Foto: REUTERS/Fabrizio Bensch

Dresden - Sieben Wochen nach dem Wahldebakel hat die SPD erste Kurskorrekturen beschlossen und will mit einer neuen Führungsspitze die schwarz-gelbe Regierung hart angreifen. Auf dem Parteitag in Dresden verteidigte der neue SPD-Chef Sigmar Gabriel am Sonntag die überraschend beschlossene Forderung, die Vermögensteuer wieder einzuführen. Dies sei nötig, um soziale Gerechtigkeit zu sichern und bedeute keinen Linksruck. Am von der Großen Koalition beschlossenen Pensionsalter 67 Jahre gab es unter den 500 Delegierten viel Kritik, doch verlangte die Basis keine Abkehr von dem ungeliebten Beschluss.

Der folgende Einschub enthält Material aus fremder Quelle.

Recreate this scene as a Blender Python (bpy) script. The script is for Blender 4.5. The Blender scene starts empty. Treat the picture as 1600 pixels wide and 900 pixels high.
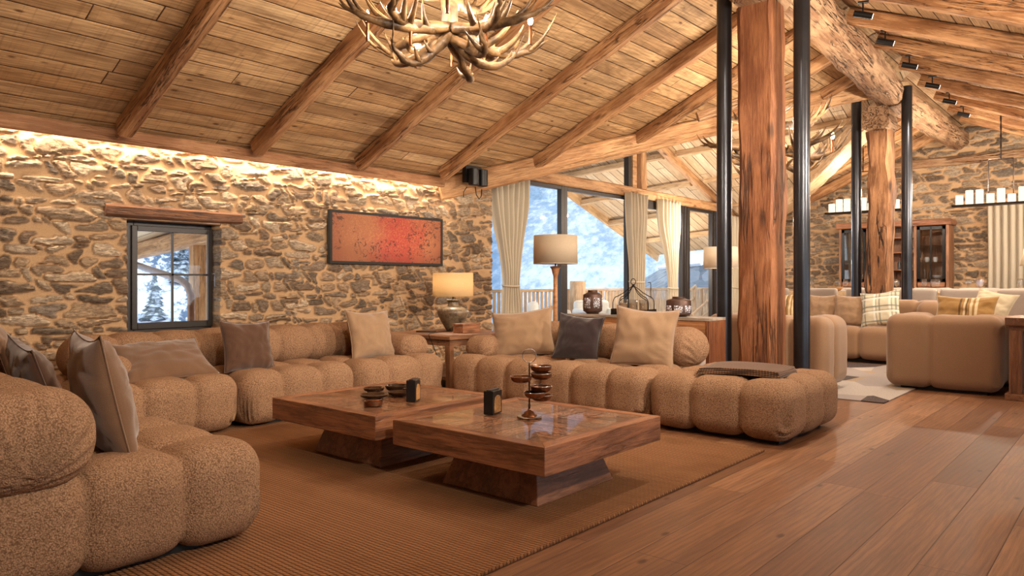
import bpy, bmesh, math, random
import numpy as np
from mathutils import Vector, Matrix, noise
PI = math.pi
rnd = random.Random(7)
SC = bpy.context.scene
COL = SC.collection

# ------------------------------------------------------------------ helpers
def lin(r, g, b):
    f = lambda c: (c/255/12.92) if c/255 <= 0.04045 else ((c/255+0.055)/1.055)**2.4
    return (f(r), f(g), f(b), 1.0)

class MB:
    def __init__(s): s.v = []; s.f = []
    def add(s, vs, fs, M=None):
        n = len(s.v)
        for p in vs: s.v.append(tuple(M @ Vector(p)) if M is not None else tuple(p))
        for f in fs: s.f.append(tuple(i+n for i in f))
        return s
    def box(s, x0, x1, y0, y1, z0, z1, M=None):
        if x0 > x1: x0, x1 = x1, x0
        if y0 > y1: y0, y1 = y1, y0
        if z0 > z1: z0, z1 = z1, z0
        vs = [(x, y, z) for z in (z0, z1) for y in (y0, y1) for x in (x0, x1)]
        return s.add(vs, [(0,2,3,1),(4,5,7,6),(0,1,5,4),(2,6,7,3),(0,4,6,2),(1,3,7,5)], M)
    def frustum(s, bx, by, tx, ty, z0, z1, M=None):
        vs = [(-bx,-by,z0),(bx,-by,z0),(-bx,by,z0),(bx,by,z0),(-tx,-ty,z1),(tx,-ty,z1),(-tx,ty,z1),(tx,ty,z1)]
        return s.add(vs, [(0,2,3,1),(4,5,7,6),(0,1,5,4),(2,6,7,3),(0,4,6,2),(1,3,7,5)], M)
    def lathe(s, prof, n=32, c=(0,0,0), M=None, capb=True, capt=True):
        vs = []; fs = []
        for r, z in prof:
            for k in range(n):
                a = 2*PI*k/n
                vs.append((c[0]+r*math.cos(a), c[1]+r*math.sin(a), c[2]+z))
        m = len(prof)
        for i in range(m-1):
            for k in range(n):
                k2 = (k+1) % n
                fs.append((i*n+k, i*n+k2, (i+1)*n+k2, (i+1)*n+k))
        if capb: fs.append(tuple(reversed(range(n))))
        if capt: fs.append(tuple((m-1)*n+k for k in range(n)))
        return s.add(vs, fs, M)
    def cyl(s, p0, p1, r, n=16, r1=None):
        return s.tube([p0, p1], [r, r if r1 is None else r1], n)
    def tube(s, pts, radii, n=8, caps=True, up=None):
        pts = [Vector(p) for p in pts]
        if not hasattr(radii, '__len__'): radii = [radii]*len(pts)
        m = len(pts); vs = []; fs = []
        t0 = (pts[1]-pts[0]).normalized()
        ref = Vector((0,0,1)) if abs(t0.z) < .9 else Vector((1,0,0))
        u = t0.cross(ref).normalized()
        for i, p in enumerate(pts):
            if i == 0: t = pts[1]-pts[0]
            elif i == m-1: t = pts[-1]-pts[-2]
            else: t = (pts[i+1]-pts[i]).normalized()+(pts[i]-pts[i-1]).normalized()
            t.normalize()
            u = (u-t*u.dot(t)).normalized()
            w = t.cross(u)
            for k in range(n):
                a = 2*PI*k/n
                vs.append(p+(u*math.cos(a)+w*math.sin(a))*radii[i])
        for i in range(m-1):
            for k in range(n):
                k2 = (k+1) % n
                fs.append((i*n+k, i*n+k2, (i+1)*n+k2, (i+1)*n+k))
        if caps:
            fs.append(tuple(reversed(range(n)))); fs.append(tuple((m-1)*n+k for k in range(n)))
        return s.add(vs, fs)
    def build(s, name, mat, parent=None, loc=None, rot=None, smooth=False, bevel=0, seg=2, sharp=None, sub=0, solid=0):
        me = bpy.data.meshes.new(name); me.from_pydata(s.v, [], s.f); me.update()
        if mat is not None:
            for m in (mat if isinstance(mat, (list, tuple)) else [mat]): me.materials.append(m)
        if smooth:
            me.polygons.foreach_set('use_smooth', [True]*len(me.polygons))
            if sharp is not None:
                me.set_sharp_from_angle(angle=math.radians(sharp))
        o = bpy.data.objects.new(name, me); COL.objects.link(o)
        if parent is not None: o.parent = parent
        if loc is not None: o.location = loc
        if rot is not None: o.rotation_euler = rot
        if solid:
            md = o.modifiers.new('solid', 'SOLIDIFY'); md.thickness = solid; md.offset = 0
        if bevel:
            md = o.modifiers.new('bevel', 'BEVEL'); md.width = bevel; md.segments = seg; md.limit_method = 'ANGLE'; md.angle_limit = .6
        if sub:
            md = o.modifiers.new('sub', 'SUBSURF'); md.levels = sub; md.render_levels = sub
        return o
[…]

Gabriel, der mit dem Traumergebnis von 94,2 Prozent zum Nachfolger von Franz Müntefering gewählt wurde, zog am Sonntag eine positive Bilanz des dreitägigen Konvents. "Ich bin sehr zufrieden. Und das ist noch untertrieben", sagte der frühere Umweltminister. Die befürchtete Abrechnung nach der Wahlschlappe sei ausgeblieben, stattdessen habe es eine nach vorne gerichtete Diskussion gegeben. Ziel sei eine rasche Rückkehr in die Regierung, betonte Gabriel: "Wir wollen nicht lange Opposition sein."

"Sozial ist, was Arbeit schafft"

Im ORF-Mittagsjournal sagte der neue SPD-Chef am Samstag, künftige Hauptaufgabe der Partei sei das Zusammenbringen von wirtschaftlicher Leistungsfähigkeit, sozialer Sicherheit und ökologischer Verantwortung. "Innovation und Gerechtigkeit" sowie "Sozial ist, was Arbeit schafft, von der man leben kann" seien die Leitsprüche.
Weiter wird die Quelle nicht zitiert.